DATA PROVIDED >>
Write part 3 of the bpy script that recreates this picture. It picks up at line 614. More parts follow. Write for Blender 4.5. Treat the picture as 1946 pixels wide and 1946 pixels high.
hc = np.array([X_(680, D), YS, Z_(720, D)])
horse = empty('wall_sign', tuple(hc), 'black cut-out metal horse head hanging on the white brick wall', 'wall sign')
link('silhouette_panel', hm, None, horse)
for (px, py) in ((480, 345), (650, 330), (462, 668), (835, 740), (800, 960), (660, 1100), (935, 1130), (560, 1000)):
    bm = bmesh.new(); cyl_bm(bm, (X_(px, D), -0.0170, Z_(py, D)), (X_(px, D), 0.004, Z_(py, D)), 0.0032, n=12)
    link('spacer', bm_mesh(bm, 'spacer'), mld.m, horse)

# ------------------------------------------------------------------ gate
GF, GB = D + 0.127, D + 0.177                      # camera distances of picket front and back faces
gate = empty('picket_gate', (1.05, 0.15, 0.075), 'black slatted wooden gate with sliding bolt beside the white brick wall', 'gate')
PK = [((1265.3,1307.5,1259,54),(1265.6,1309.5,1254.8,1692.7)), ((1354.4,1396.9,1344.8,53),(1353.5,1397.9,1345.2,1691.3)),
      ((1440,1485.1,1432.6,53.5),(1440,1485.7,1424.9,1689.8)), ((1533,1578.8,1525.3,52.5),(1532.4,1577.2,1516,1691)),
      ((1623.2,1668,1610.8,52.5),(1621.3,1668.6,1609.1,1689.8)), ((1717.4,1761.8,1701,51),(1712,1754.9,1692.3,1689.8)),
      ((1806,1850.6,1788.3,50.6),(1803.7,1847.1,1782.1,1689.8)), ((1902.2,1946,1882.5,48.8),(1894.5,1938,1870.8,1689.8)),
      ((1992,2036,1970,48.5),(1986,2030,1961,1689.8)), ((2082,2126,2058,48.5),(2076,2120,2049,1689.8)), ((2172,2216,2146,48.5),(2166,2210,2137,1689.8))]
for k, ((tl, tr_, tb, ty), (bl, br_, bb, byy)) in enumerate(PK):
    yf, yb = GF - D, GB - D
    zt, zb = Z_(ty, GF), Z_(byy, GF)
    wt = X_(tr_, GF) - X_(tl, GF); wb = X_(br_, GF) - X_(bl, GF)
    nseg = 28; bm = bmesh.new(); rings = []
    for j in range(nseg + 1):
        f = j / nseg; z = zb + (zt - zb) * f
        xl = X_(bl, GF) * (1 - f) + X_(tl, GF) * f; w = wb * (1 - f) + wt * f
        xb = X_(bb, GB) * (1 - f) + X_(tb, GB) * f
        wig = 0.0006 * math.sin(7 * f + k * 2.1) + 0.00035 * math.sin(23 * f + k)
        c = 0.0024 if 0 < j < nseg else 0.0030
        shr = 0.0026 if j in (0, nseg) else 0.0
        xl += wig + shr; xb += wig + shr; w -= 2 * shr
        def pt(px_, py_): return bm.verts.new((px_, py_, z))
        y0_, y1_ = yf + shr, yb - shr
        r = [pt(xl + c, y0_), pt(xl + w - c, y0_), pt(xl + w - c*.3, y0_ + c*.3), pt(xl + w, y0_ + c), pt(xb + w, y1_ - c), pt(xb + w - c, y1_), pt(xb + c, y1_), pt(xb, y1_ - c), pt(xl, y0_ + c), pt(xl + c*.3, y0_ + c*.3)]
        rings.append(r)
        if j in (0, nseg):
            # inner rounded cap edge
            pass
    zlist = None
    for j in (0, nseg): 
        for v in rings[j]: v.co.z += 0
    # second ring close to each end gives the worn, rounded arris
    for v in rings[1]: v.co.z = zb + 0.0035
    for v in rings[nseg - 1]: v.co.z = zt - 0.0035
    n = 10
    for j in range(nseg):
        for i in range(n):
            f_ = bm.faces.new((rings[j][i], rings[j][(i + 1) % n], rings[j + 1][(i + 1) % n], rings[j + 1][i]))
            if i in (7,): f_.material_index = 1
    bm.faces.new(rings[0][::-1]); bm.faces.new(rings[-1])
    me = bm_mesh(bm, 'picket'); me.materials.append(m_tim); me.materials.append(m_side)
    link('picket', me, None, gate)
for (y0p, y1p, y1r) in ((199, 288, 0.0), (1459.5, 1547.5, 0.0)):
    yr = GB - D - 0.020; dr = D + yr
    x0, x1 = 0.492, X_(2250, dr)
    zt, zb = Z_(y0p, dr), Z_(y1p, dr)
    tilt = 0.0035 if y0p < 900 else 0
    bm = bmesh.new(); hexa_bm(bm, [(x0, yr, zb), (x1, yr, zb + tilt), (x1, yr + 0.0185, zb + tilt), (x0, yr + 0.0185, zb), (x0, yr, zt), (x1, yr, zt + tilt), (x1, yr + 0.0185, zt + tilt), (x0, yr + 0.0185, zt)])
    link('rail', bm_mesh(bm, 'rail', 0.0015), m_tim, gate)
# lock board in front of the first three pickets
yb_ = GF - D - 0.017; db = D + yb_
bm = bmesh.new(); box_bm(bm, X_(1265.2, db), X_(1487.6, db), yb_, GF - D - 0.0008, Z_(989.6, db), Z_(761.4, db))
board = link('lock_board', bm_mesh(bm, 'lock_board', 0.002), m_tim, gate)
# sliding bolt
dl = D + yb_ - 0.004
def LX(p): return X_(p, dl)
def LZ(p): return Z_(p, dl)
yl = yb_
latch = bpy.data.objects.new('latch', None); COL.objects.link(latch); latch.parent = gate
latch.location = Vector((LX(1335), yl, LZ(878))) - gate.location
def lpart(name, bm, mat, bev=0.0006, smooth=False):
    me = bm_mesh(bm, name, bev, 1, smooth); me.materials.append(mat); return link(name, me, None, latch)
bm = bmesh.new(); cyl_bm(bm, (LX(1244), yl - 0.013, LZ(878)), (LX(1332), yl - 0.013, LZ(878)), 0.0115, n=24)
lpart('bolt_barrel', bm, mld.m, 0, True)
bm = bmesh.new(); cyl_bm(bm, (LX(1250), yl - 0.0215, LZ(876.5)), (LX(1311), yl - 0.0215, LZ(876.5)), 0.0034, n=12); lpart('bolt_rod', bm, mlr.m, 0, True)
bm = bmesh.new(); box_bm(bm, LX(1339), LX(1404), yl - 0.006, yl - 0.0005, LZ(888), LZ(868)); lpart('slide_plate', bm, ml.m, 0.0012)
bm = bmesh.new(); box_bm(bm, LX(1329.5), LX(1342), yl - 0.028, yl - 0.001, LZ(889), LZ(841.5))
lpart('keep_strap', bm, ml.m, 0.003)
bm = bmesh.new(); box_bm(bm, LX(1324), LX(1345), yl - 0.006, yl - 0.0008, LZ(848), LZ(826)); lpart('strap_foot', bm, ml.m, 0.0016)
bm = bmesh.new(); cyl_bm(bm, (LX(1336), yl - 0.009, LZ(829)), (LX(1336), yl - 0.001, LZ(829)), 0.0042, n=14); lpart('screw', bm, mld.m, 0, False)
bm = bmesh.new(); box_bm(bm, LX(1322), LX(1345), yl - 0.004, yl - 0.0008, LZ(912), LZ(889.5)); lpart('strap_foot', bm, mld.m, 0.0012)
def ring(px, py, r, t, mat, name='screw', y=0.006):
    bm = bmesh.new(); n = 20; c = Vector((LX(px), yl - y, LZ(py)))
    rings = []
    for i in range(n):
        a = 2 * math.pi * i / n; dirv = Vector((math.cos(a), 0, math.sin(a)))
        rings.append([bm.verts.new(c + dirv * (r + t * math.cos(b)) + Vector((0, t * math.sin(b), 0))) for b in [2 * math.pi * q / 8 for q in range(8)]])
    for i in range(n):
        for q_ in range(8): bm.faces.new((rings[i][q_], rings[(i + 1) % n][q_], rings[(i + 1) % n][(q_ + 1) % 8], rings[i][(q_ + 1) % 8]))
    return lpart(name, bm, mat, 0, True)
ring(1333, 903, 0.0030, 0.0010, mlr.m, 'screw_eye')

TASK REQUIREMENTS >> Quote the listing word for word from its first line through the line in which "link('spacer', bm_mesh(bm, 'spacer'), mld.m, horse)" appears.

RESPONSE TO THIS TASK >>
Write part 3 of the bpy script that recreates this picture. It picks up at line 614. More parts follow. Write for Blender 4.5. Treat the picture as 1946 pixels wide and 1946 pixels high.
hc = np.array([X_(680, D), YS, Z_(720, D)])
horse = empty('wall_sign', tuple(hc), 'black cut-out metal horse head hanging on the white brick wall', 'wall sign')
link('silhouette_panel', hm, None, horse)
for (px, py) in ((480, 345), (650, 330), (462, 668), (835, 740), (800, 960), (660, 1100), (935, 1130), (560, 1000)):
    bm = bmesh.new(); cyl_bm(bm, (X_(px, D), -0.0170, Z_(py, D)), (X_(px, D), 0.004, Z_(py, D)), 0.0032, n=12)
    link('spacer', bm_mesh(bm, 'spacer'), mld.m, horse)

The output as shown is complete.